Oh great, I pushed it to 8 pages. And this is an unnecessarily long one.
I last visited WDW in May of this year during the Flower and Garden Festival. Epcot, being our favorite park, was where we planned to spend the bulk of our trip. While others in this thread have described the West side of Epcot as tranquil, this area of the park made us alternately sad, confused and disappointed.
The Living Seas pavilion is an embarrassment. This area of the park was near empty (which I suppose can be considered tranquil). Construction walls squeezed passageways inside, escalators were turned off, and the entire place had a feeling of an old civic aquarium that never met its funding goals.
The Land felt like a mall food court. The greenhouses are still stunning and the Behind the Seeds tour is exceptional (if you have any interest in gardening) but the place feels like it was built in 1981, which it was.
The Imagination Institute had lots of activity thanks to Honey I Shrunk the Audience. But I guess I’m off base here as I preferred the second incarnation of JII over either 1 or 3.
(OK, I remember being amazed by the original ride the first time a rode it. I also remember vividly on our family’s second trip to WDW that the funniest part of the ride was at the very end when you could see the pictures of those people riding in front of you on the big screen. Picture after picture flipped up with 4-5 bored people wondering if the ride was going to end soon. We laughed hardest at ourselves. The only interested person in our photo was looking at something on the back of their hand. The current ride feels like the Imaginers said, “You want Figment? Fine!” (insert sound of Imaginers splurting Figment into every corner of the attraction). Personally, the only thing the current ride really needs is to drop the pseudo-science “imagination can be quantified – oh I was wrong, it can’t” thing. It’s hard to get excited about a ride when the narrator clings to an obviously false idea.)

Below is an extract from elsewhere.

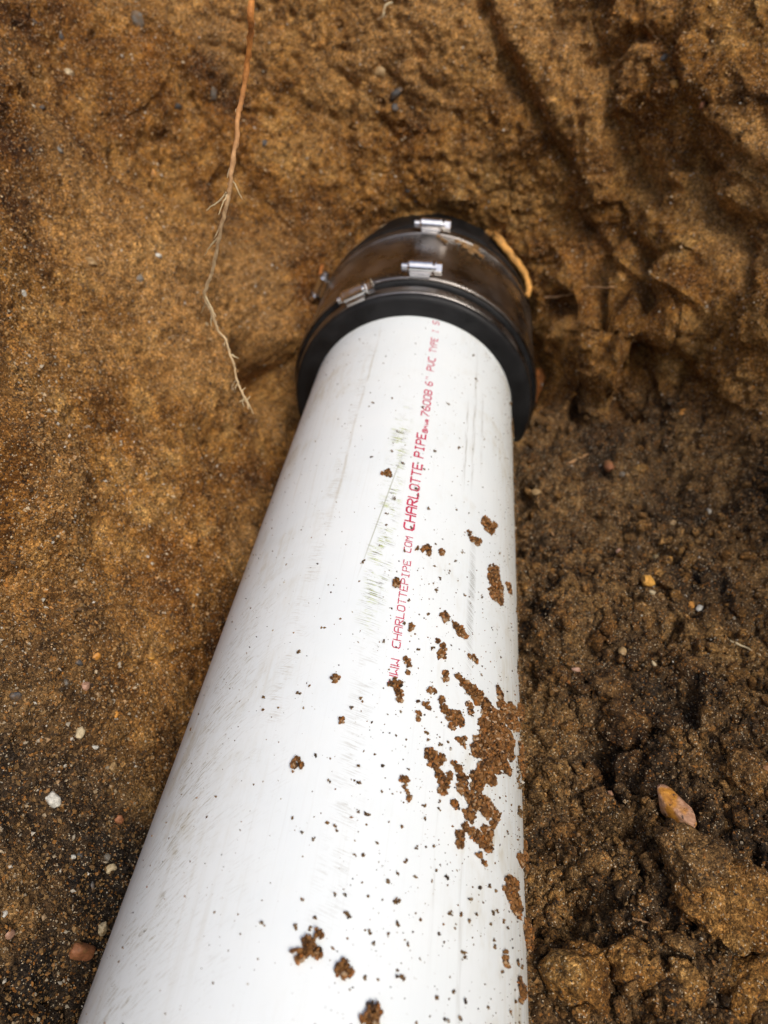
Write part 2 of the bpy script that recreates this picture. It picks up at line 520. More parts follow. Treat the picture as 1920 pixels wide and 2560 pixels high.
# ------------------------------------------------------------------ measured places (metres)
PEBBLES = [   # place, radius, flatness, colour, label
    ((-0.1382, 0.1494, 0.0078), 0.00445, 0.80, (0.52, 0.5, 0.43), 'largest white pebble on the sandy bank left of the pipe'),
    ((-0.1375, 0.1819, 0.0136), 0.00355, 0.70, (0.5, 0.4, 0.24), 'flat cream wedge shaped pebble on the left bank above the largest white pebble'),
    ((-0.1178, 0.1404, -0.0406), 0.00291, 1.00, (0.5, 0.4, 0.24), 'cream pebble close to the left edge of the pipe below the largest white pebble'),
    ((-0.1108, 0.1132, -0.0412), 0.00304, 1.00, (0.5, 0.4, 0.24), 'round cream pebble beside the pipe low on the left bank'),
    ((-0.1269, 0.1336, -0.0143), 0.00138, 1.00, (0.52, 0.5, 0.43), 'tiny bright white pebble left of a small dark stone on the left bank'),
    ((-0.1259, 0.1363, -0.0187), 0.00219, 1.00, (0.045, 0.04, 0.035), 'small dark stone beside a tiny bright white pebble on the left bank'),
    ((-0.1201, 0.1278, -0.0321), 0.00304, 0.75, (0.062, 0.058, 0.054), 'blue black pebble in the dark soil beside the pipe on the left bank'),
    ((-0.1143, 0.1009, -0.0362), 0.00619, 0.70, (0.28, 0.11, 0.045), 'big brown orange stone half buried low on the left bank by the pipe'),
    ((-0.1316, 0.0937, 0.0023), 0.00260, 1.00, (0.42, 0.24, 0.16), 'peach coloured pebble at the lower left edge of the photo'),
    ((-0.1205, 0.1615, -0.0331), 0.00292, 1.00, (0.28, 0.11, 0.045), 'reddish brown pebble in the soil close to the left edge of the pipe'),
    ((-0.1258, 0.1793, -0.0119), 0.00286, 1.00, (0.38, 0.25, 0.11), 'tan pebble on the left bank level with the cream wedge pebble'),
    ((-0.1411, 0.2031, 0.0230), 0.00359, 0.70, (0.42, 0.24, 0.16), 'pinkish grey stone in the golden part of the left bank'),
    ((-0.1456, 0.2106, 0.0322), 0.00259, 1.00, (0.045, 0.04, 0.035), 'dark stone in the golden part of the left bank, above a pinkish stone'),
    ((-0.1463, 0.1973, 0.0327), 0.00293, 1.00, (0.15, 0.132, 0.105), 'blue grey stone left of the pinkish stone in the golden part of the bank'),
    ((-0.1609, 0.1809, 0.0424), 0.00441, 0.80, (0.062, 0.058, 0.054), 'slate coloured stone near the left edge of the photo in the golden bank'),
    ((-0.1276, 0.1295, -0.0182), 0.00198, 1.00, (0.045, 0.04, 0.035), 'round black pebble on the left bank below the tiny bright white pebble'),
    ((-0.1358, 0.0993, 0.0063), 0.00158, 1.00, (0.52, 0.5, 0.43), 'small white pebble at the lower left edge of the photo'),
    ((-0.1180, 0.1422, -0.0319), 0.00266, 1.00, (0.15, 0.132, 0.105), 'grey pebble just above the cream pebble beside the pipe'),
    ((-0.1426, 0.2201, 0.0256), 0.00264, 1.00, (0.55, 0.24, 0.04), 'orange pebble in the golden part of the left bank nearest the top'),
    ((-0.1277, 0.2450, -0.0041), 0.00239, 1.00, (0.66, 0.33, 0.06), 'amber pebble in the golden part of the left bank close to the pipe'),
    ((-0.1321, 0.1812, 0.0021), 0.00181, 0.60, (0.52, 0.5, 0.43), 'small pale flake of stone right of the cream wedge pebble'),
    ((-0.1307, 0.2023, 0.0001), 0.00226, 0.80, (0.55, 0.24, 0.04), 'orange pebble on the left bank right of the cream wedge pebble'),
    ((-0.2820, 0.6174, 0.2497), 0.00541, 0.60, (0.045, 0.04, 0.035), 'dark oval stone set in the upper left of the trench wall'),
    ((-0.2417, 0.6720, 0.2546), 0.00848, 0.80, (0.15, 0.132, 0.105), 'pale grey stone set in the wall left of the hanging root near the top'),
    ((-0.2738, 0.5972, 0.2301), 0.00482, 1.00, (0.5, 0.4, 0.24), 'cream pebble with a reddish side in the upper left of the trench wall'),
    ((-0.2878, 0.5949, 0.2618), 0.00351, 0.70, (0.045, 0.04, 0.035), 'small dark pebble at the upper left corner of the trench wall'),
    ((-0.2676, 0.5392, 0.2182), 0.00446, 0.50, (0.045, 0.04, 0.035), 'flat dark stone in the left wall below the cream pebble'),
    ((-0.2603, 0.4944, 0.2015), 0.00419, 0.55, (0.045, 0.04, 0.035), 'upright dark stone at the far left of the wall'),
    ((-0.2519, 0.5168, 0.1972), 0.00509, 0.50, (0.15, 0.132, 0.105), 'flat grey stone right of the upright dark stone in the left wall'),
    ((-0.2147, 0.6589, 0.1956), 0.00463, 1.00, (0.045, 0.04, 0.035), 'dark pebble in the wall left of the hanging root'),
    ((-0.1911, 0.6844, 0.2006), 0.00661, 0.70, (0.15, 0.132, 0.105), 'grey stone in the wall just left of the hanging root'),
    ((-0.1505, 0.6880, 0.1630), 0.00472, 1.00, (0.062, 0.058, 0.054), 'blue black stone in the wall just right of the hanging root'),
    ((-0.1933, 0.5136, 0.1266), 0.00309, 1.00, (0.52, 0.5, 0.43), 'small white pebble in the wall below left of the root fork'),
    ((-0.2232, 0.4655, 0.1397), 0.00549, 0.70, (0.38, 0.25, 0.11), 'tan stone in the left wall, lower half'),
    ((-0.1999, 0.4847, 0.1186), 0.00636, 1.00, (0.15, 0.132, 0.105), 'blue grey stone in the wall left of the lower hanging root'),
    ((-0.2299, 0.3922, 0.1477), 0.00246, 1.00, (0.52, 0.5, 0.43), 'small white pebble at the far left of the wall'),
    ((-0.0513, 0.7170, 0.2153), 0.00565, 1.00, (0.38, 0.25, 0.11), 'tan pebble in the wall high above the coupling'),
    ((-0.2269, 0.6102, 0.1555), 0.00377, 1.00, (0.55, 0.24, 0.04), 'small orange pebble in the middle of the left wall'),
    ((-0.0364, 0.7152, 0.1997), 0.00988, 0.60, (0.045, 0.04, 0.035), 'largest dark stone in the back wall, high above the coupling'),
    ((-0.0356, 0.7125, 0.1890), 0.00517, 1.00, (0.045, 0.04, 0.035), 'dark stone directly below the largest dark stone in the back wall'),
    ((-0.0218, 0.7018, 0.1218), 0.00426, 1.00, (0.062, 0.058, 0.054), 'small blue black stone in the back wall just above the coupling'),
    ((-0.0154, 0.7063, 0.1112), 0.00382, 1.00, (0.15, 0.132, 0.105), 'small grey stone in the back wall just above the coupling'),
    ((0.1764, 0.6689, 0.2366), 0.00532, 0.70, (0.062, 0.058, 0.054), 'dark stone in the upper right face of the trench wall'),
    ((0.1828, 0.6423, 0.2236), 0.00429, 1.00, (0.66, 0.33, 0.06), 'amber pebble in the upper right face of the trench wall'),
    ((0.2013, 0.6195, 0.2147), 0.00293, 1.00, (0.28, 0.11, 0.045), 'small red pebble in the upper right face of the trench wall'),
    ((0.1625, 0.3254, 0.0102), 0.00513, 0.85, (0.66, 0.33, 0.06), 'bright amber pebble in the middle of the loose soil floor'),
    ((0.1069, 0.4504, -0.0261), 0.00600, 0.70, (0.38, 0.25, 0.11), 'tan pebble on the soil beside the pipe near the coupling'),
    ((0.1643, 0.4733, -0.0126), 0.00566, 0.75, (0.28, 0.11, 0.045), 'brick red wedge of stone on the far side of the soil floor'),
    ((0.1714, 0.4636, -0.0123), 0.00320, 1.00, (0.15, 0.132, 0.105), 'grey pebble beside the brick red wedge of stone'),
    ((0.2239, 0.5305, 0.0078), 0.00467, 0.80, (0.55, 0.24, 0.04), 'orange pebble at the foot of the right wall'),
    ((0.2300, 0.4302, -0.0147), 0.00263, 1.00, (0.52, 0.5, 0.43), 'small white pebble on the soil below the right wall'),
    ((0.1992, 0.4086, -0.0109), 0.00326, 1.00, (0.38, 0.25, 0.11), 'tan pebble in the upper part of the soil floor right of the pipe'),
    ((0.1973, 0.3178, -0.0021), 0.00286, 0.80, (0.52, 0.5, 0.43), 'white pebble right of the bright amber pebble on the loose soil'),
    ((0.1926, 0.3210, -0.0021), 0.00242, 1.00, (0.55, 0.24, 0.04), 'small orange pebble just left of a white pebble on the loose soil'),
    ((0.1430, 0.2722, 0.0054), 0.00277, 1.00, (0.38, 0.25, 0.11), 'tan pebble on the loose soil below the bright amber pebble'),
    ((0.1170, 0.2600, 0.0006), 0.00271, 0.60, (0.42, 0.24, 0.16), 'peach flake of stone on the loose soil near the pipe'),
    ((0.1600, 0.2677, 0.0027), 0.00179, 1.00, (0.5, 0.4, 0.24), 'tiny cream pebble on the loose soil below the tan pebble'),
    ((0.1894, 0.3636, -0.0038), 0.00280, 1.00, (0.66, 0.33, 0.06), 'small amber pebble above the bright amber pebble'),
    ((0.1790, 0.3618, -0.0033), 0.00300, 0.80, (0.3, 0.26, 0.14), 'olive tan pebble above the bright amber pebble'),
    ((0.1653, 0.3164, 0.0107), 0.00180, 1.00, (0.5, 0.4, 0.24), 'tiny cream pebble just below the bright amber pebble'),
    ((0.1982, 0.3540, 0.0029), 0.00229, 1.00, (0.52, 0.5, 0.43), 'pale pebble on the loose soil well to the right of the small amber pebble'),
    ((0.1692, 0.3757, -0.0072), 0.00236, 1.00, (0.15, 0.132, 0.105), 'grey pebble up and left of the bright amber pebble'),
    ((0.1576, 0.3740, -0.0102), 0.00199, 1.00, (0.42, 0.24, 0.16), 'pink pebble left of the grey pebble on the loose soil'),
    ((0.1577, 0.1804, 0.0170), 0.00907, 0.50, (0.66, 0.34, 0.15), 'long amber and pink stone lying on the dark loose soil'),
    ((0.1268, 0.1882, -0.0020), 0.00196, 1.00, (0.5, 0.4, 0.24), 'cream pebble left of the long amber stone'),
    ((0.1917, 0.1932, 0.0213), 0.00627, 0.80, (0.34, 0.17, 0.08), 'rusty brown stone in the loose soil at the right edge of the photo'),
    ((0.0876, 0.0920, 0.0013), 0.00141, 1.00, (0.52, 0.5, 0.43), 'white pebble in the golden clod at the bottom of the photo'),
]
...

But I digress (finally). The reason I splurted my feelings into this … 8-page thread (sheesh!) is that any improvement to Future World would be welcome to my wife and I. I disagree with those who feel the concept and vision of Epcot will be forever soiled by drastic change (I know no one actually used words like that, but I’m on a narrative roll now). I think there is a fundamental confusion about what Epcot is. Walt Disney envisioned EPCOT as an Experimental Prototype Community of Tomorrow. We all know that. But many people confuse that vision of a working, gated, republican utopia with the Theme Park that Roy Disney help build long after his brother’s death.
Epcot is a world’s fair. Always has been. Big corporate pavilions rarely seen at actual Worlds Fairs since, well, Disney built them, along with an international showcase of countries presented by the various countries themselves. The original theme of this fair? Past, Present and Future. All of the corporate pavilions (save Imagination) explored this theme. But World’s Fairs only last about 1.5 years and after 10 years, the theme at Epcot started to get tired. With 20 years passed and most of the original Pavilions remodeled or removed, a re-theme of this fair is long over due.
Step one, and this is certainly part of the Discoveryland concept, is to drop the Future theme. The real world caught up with Epcot before the 80s ended. Standing in the fountain courtyard, you could be standing in the 3M or Microsoft corporate campus, or a pedestrian plaza in a city or a mall (often referred to as the Disneyfication of America). When I first saw The Land it didn't feel like a food court because food courts didn't look like that. And aquariums didn't have massive artifical reefs. But as America Disneyfies, my perspectives change. And some of what I see here, I can see anywhere.
Of the architecture, only Spaceship Earth has any lasting architectural legacy. But that’s OK. It is near impossible to create a lasting architectural legacy. Few buildings in the world are really considered icons and that Disney created one as recognizable as Sidney’s Opera House or the Empire State building is very impressive. But Disney can actually step ahead of America’s embrace of theme and story by pushing for designs that are impractical to build outside of a theme park. Like, perhaps, a rainforest. Or an aquarium where you feel like a fish under water as well.
I hope they create a theme where Epcot is simply the place where mankind has ALWAYS gathered to celebrate what it is to be alive. A place to celebrate cultures and traditions. A place to celebrate intellect and ideas. A place to celebrate the earth we live on, the things we build and dreams we dream.
I hope they remodel the buildings around the plaza not just to separate them, but to make them look as if they were built decades apart and not in same afternoon. And more shade is always welcome. Those large sun-drenched plazas can really slow you down.
CODA:
Rereading this, I feel I should return to the top to say that we didn’t spend the majority of our trip at Epcot as planned. What used to take two full days, and that we were going to stretch into nearly three because of the Garden Festival, only took us three half-days, with most of that time spent in the World Showcase (and most of THAT time seemed to be spent in the Japan Pavilion talking ourselves out of buying Spirited Away merchandise). We spent more time at Animal Kingdom and the Disney Studios enjoying the themeing and attractions, and we wish we spent at least another half day at the Magic Kingdom. Epcot, or at least Future World, is no longer our favorite park.